Expert in Indonesian Linguistics

December 06, 2021

Waruno Mahdi doesn't know where to start telling stories, he has so much to tell.
The 78-year-old Indonesian's life alone is worthy of a movie, but his decades of linguistic work are currently being honoured in his home country with a two-volume special edition of the "Journal of the Humanities of Indonesia". If you listen closely to him - smiling mischievously and gesticulating wildly - you realise how much his linguistic and cultural studies are connected to his eventful life.
 

Already as a child, the diplomat's son lived outside Indonesia, his father worked in Beijing and Moscow. While studying chemistry in Moscow, Waruno Mahdi's Indonesian passport was cancelled in 1965 for political reasons and he could not return to his homeland. But he did not fit into the political system in the Soviet Union either and lived, isolated from other compatriots, in Voronezh in central Russia. In 1977, he managed to escape to West Berlin in a spectacular way by exploiting a loophole in the passport control at the Berlin Zoo railway station. A year later, Waruno Mahdi was offered a job as a technician at the Fritz Haber Institute - he was able to convince the interviewers with his special knowledge of the treatment of air-sensitive compounds, which he had acquired in Russia. He then worked here for over 30 years, and even after his retirement in 2009, he continues to work as a part-time assistant in "his" department, Physical Chemistry, and still helps today with website design and in the image archive. Incidentally, in 2000, at the age of 57, he received German citizenship.

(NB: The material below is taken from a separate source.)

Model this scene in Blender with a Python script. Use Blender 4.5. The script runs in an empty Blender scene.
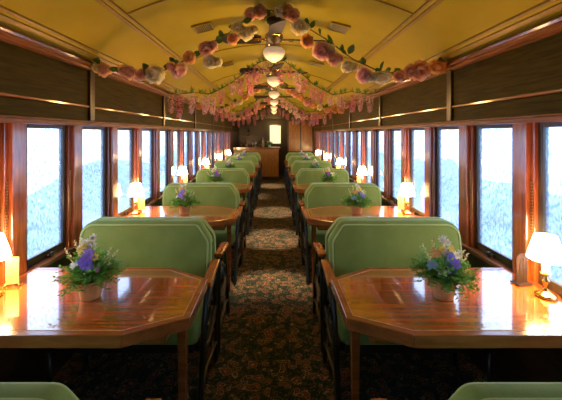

Living outside Indonesia made Waruno Mahdi sensitive to the language and culture of his home country. Already during his time in the Soviet Union, he found numerous peculiarities in a Malagasy-Russian dictionary, which he analysed in elaborate detail. This was followed by numerous lectures, essays and books on the developments of the Southeast Asian language area, for example at the Dutch University of Leiden. He investigated linguistic peculiarities of the Malay language and compared it with related languages such as Malagasy or Polynesian. From this, he drew conclusions about migration movements of the individual ethnic groups and their social and cultural developments. He also analysed the encounters with European linguistic cultures in detail, for example, how the Indonesian words "amok", "junk", "cockatoo", "orangutan" and "rattan" found their way into the German language.

Waruno Mahdi had to give up a doctoral thesis in linguistics for health reasons, so a classical scientific career was denied him. Nevertheless, he stood by numerous young anthropologists and linguists with valuable hints and advice. FHI Director Prof. Dr. Gerhard Ertl also recognised the originality of his colleague's linguistic studies and gave him the necessary freedom to do so.